INFORMATION SUPPLIED |
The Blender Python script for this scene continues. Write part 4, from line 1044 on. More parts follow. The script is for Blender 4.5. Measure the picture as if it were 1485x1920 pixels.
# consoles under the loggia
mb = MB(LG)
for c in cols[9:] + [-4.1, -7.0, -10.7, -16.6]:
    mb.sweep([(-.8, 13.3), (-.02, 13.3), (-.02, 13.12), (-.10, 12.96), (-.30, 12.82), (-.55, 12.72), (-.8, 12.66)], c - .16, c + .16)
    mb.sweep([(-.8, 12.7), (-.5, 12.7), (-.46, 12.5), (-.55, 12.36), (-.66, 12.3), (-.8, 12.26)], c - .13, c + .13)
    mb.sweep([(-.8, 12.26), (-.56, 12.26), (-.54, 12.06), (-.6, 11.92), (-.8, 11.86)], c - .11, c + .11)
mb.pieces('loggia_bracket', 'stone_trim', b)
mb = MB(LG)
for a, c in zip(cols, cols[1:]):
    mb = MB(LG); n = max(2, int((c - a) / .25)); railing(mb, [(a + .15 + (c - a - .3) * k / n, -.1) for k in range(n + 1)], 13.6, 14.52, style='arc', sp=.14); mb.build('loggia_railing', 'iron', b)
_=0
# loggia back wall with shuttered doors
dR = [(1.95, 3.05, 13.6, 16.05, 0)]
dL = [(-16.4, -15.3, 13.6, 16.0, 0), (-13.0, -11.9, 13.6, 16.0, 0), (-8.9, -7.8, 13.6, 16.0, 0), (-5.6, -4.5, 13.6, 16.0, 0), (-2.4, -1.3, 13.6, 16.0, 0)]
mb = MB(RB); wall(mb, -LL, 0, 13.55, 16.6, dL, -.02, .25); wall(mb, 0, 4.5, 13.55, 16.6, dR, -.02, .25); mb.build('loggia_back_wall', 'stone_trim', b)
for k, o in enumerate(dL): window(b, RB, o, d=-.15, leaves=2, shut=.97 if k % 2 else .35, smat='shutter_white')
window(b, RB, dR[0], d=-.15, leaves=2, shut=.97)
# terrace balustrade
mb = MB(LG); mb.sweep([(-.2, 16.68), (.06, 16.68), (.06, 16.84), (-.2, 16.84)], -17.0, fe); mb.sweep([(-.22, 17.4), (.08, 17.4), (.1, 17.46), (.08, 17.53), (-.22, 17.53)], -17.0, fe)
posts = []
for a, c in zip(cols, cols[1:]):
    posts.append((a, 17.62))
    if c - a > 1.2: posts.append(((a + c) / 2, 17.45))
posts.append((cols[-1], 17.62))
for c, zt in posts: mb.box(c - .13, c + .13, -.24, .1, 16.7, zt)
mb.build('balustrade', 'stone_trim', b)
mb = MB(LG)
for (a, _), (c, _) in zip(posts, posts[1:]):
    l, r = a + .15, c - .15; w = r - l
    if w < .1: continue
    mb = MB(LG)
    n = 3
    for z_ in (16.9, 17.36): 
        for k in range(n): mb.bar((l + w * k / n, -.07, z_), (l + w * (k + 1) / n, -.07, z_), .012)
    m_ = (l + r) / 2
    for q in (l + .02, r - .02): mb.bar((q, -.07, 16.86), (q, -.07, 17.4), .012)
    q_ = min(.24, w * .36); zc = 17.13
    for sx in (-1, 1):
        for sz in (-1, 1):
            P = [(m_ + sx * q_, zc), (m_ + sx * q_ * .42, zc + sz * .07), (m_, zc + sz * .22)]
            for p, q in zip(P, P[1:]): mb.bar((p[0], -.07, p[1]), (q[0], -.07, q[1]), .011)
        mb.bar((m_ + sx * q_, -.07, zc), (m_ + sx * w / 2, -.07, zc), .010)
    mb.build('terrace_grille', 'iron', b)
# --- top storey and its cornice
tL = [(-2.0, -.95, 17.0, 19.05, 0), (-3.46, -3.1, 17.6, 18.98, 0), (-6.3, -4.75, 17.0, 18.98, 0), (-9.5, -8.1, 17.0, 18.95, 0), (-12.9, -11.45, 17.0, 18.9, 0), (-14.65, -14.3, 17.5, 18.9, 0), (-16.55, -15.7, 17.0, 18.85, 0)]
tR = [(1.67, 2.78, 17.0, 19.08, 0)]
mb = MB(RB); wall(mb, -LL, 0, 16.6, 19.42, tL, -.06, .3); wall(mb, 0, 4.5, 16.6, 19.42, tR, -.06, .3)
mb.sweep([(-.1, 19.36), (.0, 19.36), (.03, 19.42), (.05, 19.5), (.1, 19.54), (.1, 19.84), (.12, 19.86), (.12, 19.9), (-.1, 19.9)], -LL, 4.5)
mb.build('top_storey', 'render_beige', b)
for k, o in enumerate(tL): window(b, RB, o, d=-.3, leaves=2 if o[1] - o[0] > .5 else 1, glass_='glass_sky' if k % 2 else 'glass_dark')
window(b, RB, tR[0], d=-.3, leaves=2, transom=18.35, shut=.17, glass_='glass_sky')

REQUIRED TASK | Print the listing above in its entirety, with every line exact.

OUTPUT BELOW |
The Blender Python script for this scene continues. Write part 4, from line 1044 on. More parts follow. The script is for Blender 4.5. Measure the picture as if it were 1485x1920 pixels.
# consoles under the loggia
mb = MB(LG)
for c in cols[9:] + [-4.1, -7.0, -10.7, -16.6]:
    mb.sweep([(-.8, 13.3), (-.02, 13.3), (-.02, 13.12), (-.10, 12.96), (-.30, 12.82), (-.55, 12.72), (-.8, 12.66)], c - .16, c + .16)
    mb.sweep([(-.8, 12.7), (-.5, 12.7), (-.46, 12.5), (-.55, 12.36), (-.66, 12.3), (-.8, 12.26)], c - .13, c + .13)
    mb.sweep([(-.8, 12.26), (-.56, 12.26), (-.54, 12.06), (-.6, 11.92), (-.8, 11.86)], c - .11, c + .11)
mb.pieces('loggia_bracket', 'stone_trim', b)
mb = MB(LG)
for a, c in zip(cols, cols[1:]):
    mb = MB(LG); n = max(2, int((c - a) / .25)); railing(mb, [(a + .15 + (c - a - .3) * k / n, -.1) for k in range(n + 1)], 13.6, 14.52, style='arc', sp=.14); mb.build('loggia_railing', 'iron', b)
_=0
# loggia back wall with shuttered doors
dR = [(1.95, 3.05, 13.6, 16.05, 0)]
dL = [(-16.4, -15.3, 13.6, 16.0, 0), (-13.0, -11.9, 13.6, 16.0, 0), (-8.9, -7.8, 13.6, 16.0, 0), (-5.6, -4.5, 13.6, 16.0, 0), (-2.4, -1.3, 13.6, 16.0, 0)]
mb = MB(RB); wall(mb, -LL, 0, 13.55, 16.6, dL, -.02, .25); wall(mb, 0, 4.5, 13.55, 16.6, dR, -.02, .25); mb.build('loggia_back_wall', 'stone_trim', b)
for k, o in enumerate(dL): window(b, RB, o, d=-.15, leaves=2, shut=.97 if k % 2 else .35, smat='shutter_white')
window(b, RB, dR[0], d=-.15, leaves=2, shut=.97)
# terrace balustrade
mb = MB(LG); mb.sweep([(-.2, 16.68), (.06, 16.68), (.06, 16.84), (-.2, 16.84)], -17.0, fe); mb.sweep([(-.22, 17.4), (.08, 17.4), (.1, 17.46), (.08, 17.53), (-.22, 17.53)], -17.0, fe)
posts = []
for a, c in zip(cols, cols[1:]):
    posts.append((a, 17.62))
    if c - a > 1.2: posts.append(((a + c) / 2, 17.45))
posts.append((cols[-1], 17.62))
for c, zt in posts: mb.box(c - .13, c + .13, -.24, .1, 16.7, zt)
mb.build('balustrade', 'stone_trim', b)
mb = MB(LG)
for (a, _), (c, _) in zip(posts, posts[1:]):
    l, r = a + .15, c - .15; w = r - l
    if w < .1: continue
    mb = MB(LG)
    n = 3
    for z_ in (16.9, 17.36): 
        for k in range(n): mb.bar((l + w * k / n, -.07, z_), (l + w * (k + 1) / n, -.07, z_), .012)
    m_ = (l + r) / 2
    for q in (l + .02, r - .02): mb.bar((q, -.07, 16.86), (q, -.07, 17.4), .012)
    q_ = min(.24, w * .36); zc = 17.13
    for sx in (-1, 1):
        for sz in (-1, 1):
            P = [(m_ + sx * q_, zc), (m_ + sx * q_ * .42, zc + sz * .07), (m_, zc + sz * .22)]
            for p, q in zip(P, P[1:]): mb.bar((p[0], -.07, p[1]), (q[0], -.07, q[1]), .011)
        mb.bar((m_ + sx * q_, -.07, zc), (m_ + sx * w / 2, -.07, zc), .010)
    mb.build('terrace_grille', 'iron', b)
# --- top storey and its cornice
tL = [(-2.0, -.95, 17.0, 19.05, 0), (-3.46, -3.1, 17.6, 18.98, 0), (-6.3, -4.75, 17.0, 18.98, 0), (-9.5, -8.1, 17.0, 18.95, 0), (-12.9, -11.45, 17.0, 18.9, 0), (-14.65, -14.3, 17.5, 18.9, 0), (-16.55, -15.7, 17.0, 18.85, 0)]
tR = [(1.67, 2.78, 17.0, 19.08, 0)]
mb = MB(RB); wall(mb, -LL, 0, 16.6, 19.42, tL, -.06, .3); wall(mb, 0, 4.5, 16.6, 19.42, tR, -.06, .3)
mb.sweep([(-.1, 19.36), (.0, 19.36), (.03, 19.42), (.05, 19.5), (.1, 19.54), (.1, 19.84), (.12, 19.86), (.12, 19.9), (-.1, 19.9)], -LL, 4.5)
mb.build('top_storey', 'render_beige', b)
for k, o in enumerate(tL): window(b, RB, o, d=-.3, leaves=2 if o[1] - o[0] > .5 else 1, glass_='glass_sky' if k % 2 else 'glass_dark')
window(b, RB, tR[0], d=-.3, leaves=2, transom=18.35, shut=.17, glass_='glass_sky')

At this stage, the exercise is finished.